THE TASK: Return each line of the data below exactly, omitting any pictures.

------------------------------------------------------------

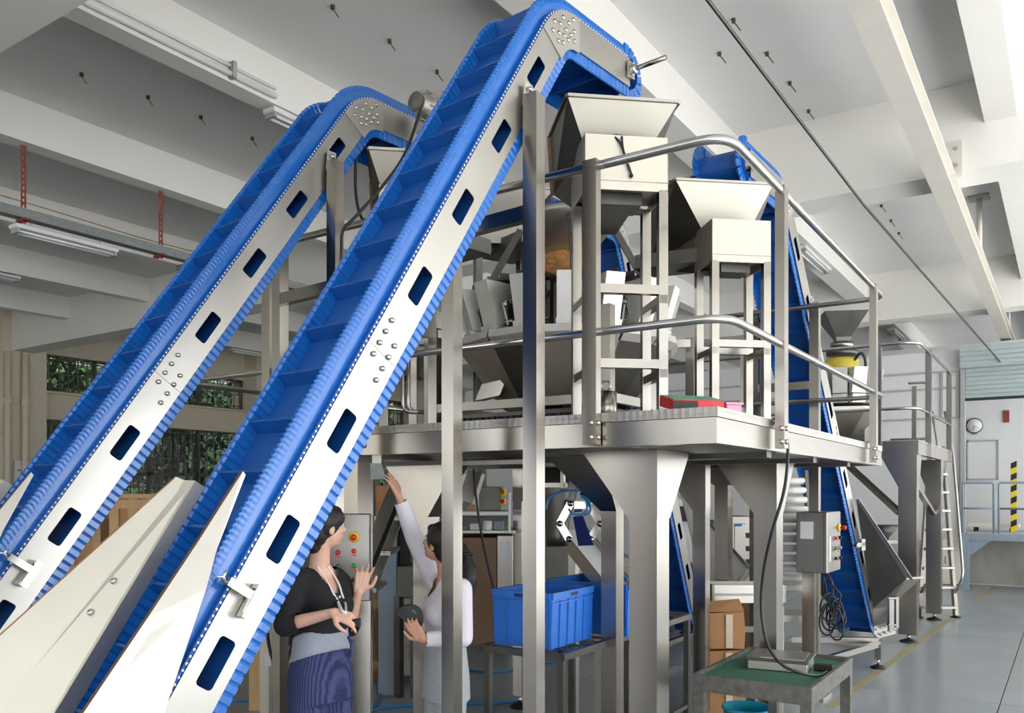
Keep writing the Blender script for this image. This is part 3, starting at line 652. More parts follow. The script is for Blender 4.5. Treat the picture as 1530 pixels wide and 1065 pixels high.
# infeed hoppers and base frames of the two rear conveyors
def rear_hopper(root, i, at3, fr, top, k):
    u0 = i['Ust']; lat, h, W = i['lat'], i['h'], i['W']; out = -h
    ub = i['Ub']; 
    tip = at3(-(top - i['tl']), .06, -.012); low = at3(ub - .05, .02, -.012); e = at3(u0, .02, -.012)
    rim_near = V((tip.x, tip.y, 0)) + out * 2.05 * k; zr = low.z + .50 * k
    r1 = V((rim_near.x, rim_near.y, zr)) - lat * .16 * k
    r1b = r1 + out * .42 * k
    y2 = lat * (W + .03)
    wl_ = MB().sheet([[tip, low, e, r1]], .004).build('hopper_wall', 'darksteel', root)
    MB().sheet([[tip, r1, r1 - lat * .05 + UP * .01, tip - lat * .02]], .004).build('wall_flange', 'plate', wl_)
    MB().sheet([[tip + y2, low + y2, e + y2, r1 + y2 + lat * .3]], .004).build('hopper_wall', 'darksteel', root)
    f_ = MB().sheet([[e, r1, r1b - UP * .0 , e + out * .1 * k]], .004).sheet([[e + out * .1 * k, r1b, r1b + y2 + lat * .2, e + out * .1 * k + y2]], .004).build('hopper_front', 'steel2', root)
    MB().sheet([[r1 - lat * .05, r1b - lat * .05 + out * .12, r1b + out * .12 + y2, r1b + y2]], .006).build('hopper_lip', 'steel', root)
    # take-up box with tension screws at the tail
    tb = MB(); c = at3(u0, -.1, -.012)
    tb.obox(c - lat * .006 + h * .1 - UP * .10, -h * .52 * k, UP * .20, lat * .006); tbo = tb.build('take_up_plate', 'plate', root)
    s_ = MB()
    for dz in (-.05, .0, .05): s_.tube(c - lat * .03 - h * .02 + UP * dz, c - lat * .03 - h * .34 * k + UP * dz, .010, 6)
    for dz in (-.07, .07):
        for dh in (.06, -.1, -.3): s_.lathe(c + UP * dz + h * dh - lat * .006, [(.013, 0), (.013, .01), (.0001, .012)], 6, -lat)
    s_.build('tension_screw', 'pipe', tbo)['kind'] = 'stuff'
    MB().bar(e - lat * .03 + out * .15, V((r1b.x, r1b.y, zr - .03)) - lat * .03 - out * .1, .07, .03).build('hopper_stay', 'plate', root)
    # base frame and levelling feet
    fz = .16
    p0 = at3(u0, 0, -.04); p0.z = fz; p1 = p0 + lat * (W + .08); q0 = p0 + h * 2.3 * k; q1 = p1 + h * 2.3 * k
    for a, b in ((p0, p1), (q0, q1), (p0, q0), (p1, q1)): MB().bar(a, b, .05, .05).build('base_rail', 'steel', root)
    for p in (p0, p1, q0, q1):
        l = MB().bar(p, V((p.x, p.y, .085)), .05, .05, (1, 0, 0)).build('foot_stub', 'steel', root)
        MB().tube((p.x, p.y, .03), (p.x, p.y, .09), .012, 8).build('foot_screw', 'pipe', l); MB().lathe((p.x, p.y, 0), [(.065, 0), (.065, .012), (.03, .03), (.0001, .03)], 14).build('foot_pad', 'black', l)
rear_hopper(c4r, i4, a4, f4, 3.0, .9)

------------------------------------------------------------

RESPONSE:
Keep writing the Blender script for this image. This is part 3, starting at line 652. More parts follow. The script is for Blender 4.5. Treat the picture as 1530 pixels wide and 1065 pixels high.
# infeed hoppers and base frames of the two rear conveyors
def rear_hopper(root, i, at3, fr, top, k):
    u0 = i['Ust']; lat, h, W = i['lat'], i['h'], i['W']; out = -h
    ub = i['Ub']; 
    tip = at3(-(top - i['tl']), .06, -.012); low = at3(ub - .05, .02, -.012); e = at3(u0, .02, -.012)
    rim_near = V((tip.x, tip.y, 0)) + out * 2.05 * k; zr = low.z + .50 * k
    r1 = V((rim_near.x, rim_near.y, zr)) - lat * .16 * k
    r1b = r1 + out * .42 * k
    y2 = lat * (W + .03)
    wl_ = MB().sheet([[tip, low, e, r1]], .004).build('hopper_wall', 'darksteel', root)
    MB().sheet([[tip, r1, r1 - lat * .05 + UP * .01, tip - lat * .02]], .004).build('wall_flange', 'plate', wl_)
    MB().sheet([[tip + y2, low + y2, e + y2, r1 + y2 + lat * .3]], .004).build('hopper_wall', 'darksteel', root)
    f_ = MB().sheet([[e, r1, r1b - UP * .0 , e + out * .1 * k]], .004).sheet([[e + out * .1 * k, r1b, r1b + y2 + lat * .2, e + out * .1 * k + y2]], .004).build('hopper_front', 'steel2', root)
    MB().sheet([[r1 - lat * .05, r1b - lat * .05 + out * .12, r1b + out * .12 + y2, r1b + y2]], .006).build('hopper_lip', 'steel', root)
    # take-up box with tension screws at the tail
    tb = MB(); c = at3(u0, -.1, -.012)
    tb.obox(c - lat * .006 + h * .1 - UP * .10, -h * .52 * k, UP * .20, lat * .006); tbo = tb.build('take_up_plate', 'plate', root)
    s_ = MB()
    for dz in (-.05, .0, .05): s_.tube(c - lat * .03 - h * .02 + UP * dz, c - lat * .03 - h * .34 * k + UP * dz, .010, 6)
    for dz in (-.07, .07):
        for dh in (.06, -.1, -.3): s_.lathe(c + UP * dz + h * dh - lat * .006, [(.013, 0), (.013, .01), (.0001, .012)], 6, -lat)
    s_.build('tension_screw', 'pipe', tbo)['kind'] = 'stuff'
    MB().bar(e - lat * .03 + out * .15, V((r1b.x, r1b.y, zr - .03)) - lat * .03 - out * .1, .07, .03).build('hopper_stay', 'plate', root)
    # base frame and levelling feet
    fz = .16
    p0 = at3(u0, 0, -.04); p0.z = fz; p1 = p0 + lat * (W + .08); q0 = p0 + h * 2.3 * k; q1 = p1 + h * 2.3 * k
    for a, b in ((p0, p1), (q0, q1), (p0, q0), (p1, q1)): MB().bar(a, b, .05, .05).build('base_rail', 'steel', root)
    for p in (p0, p1, q0, q1):
        l = MB().bar(p, V((p.x, p.y, .085)), .05, .05, (1, 0, 0)).build('foot_stub', 'steel', root)
        MB().tube((p.x, p.y, .03), (p.x, p.y, .09), .012, 8).build('foot_screw', 'pipe', l); MB().lathe((p.x, p.y, 0), [(.065, 0), (.065, .012), (.03, .03), (.0001, .03)], 14).build('foot_pad', 'black', l)
rear_hopper(c4r, i4, a4, f4, 3.0, .9)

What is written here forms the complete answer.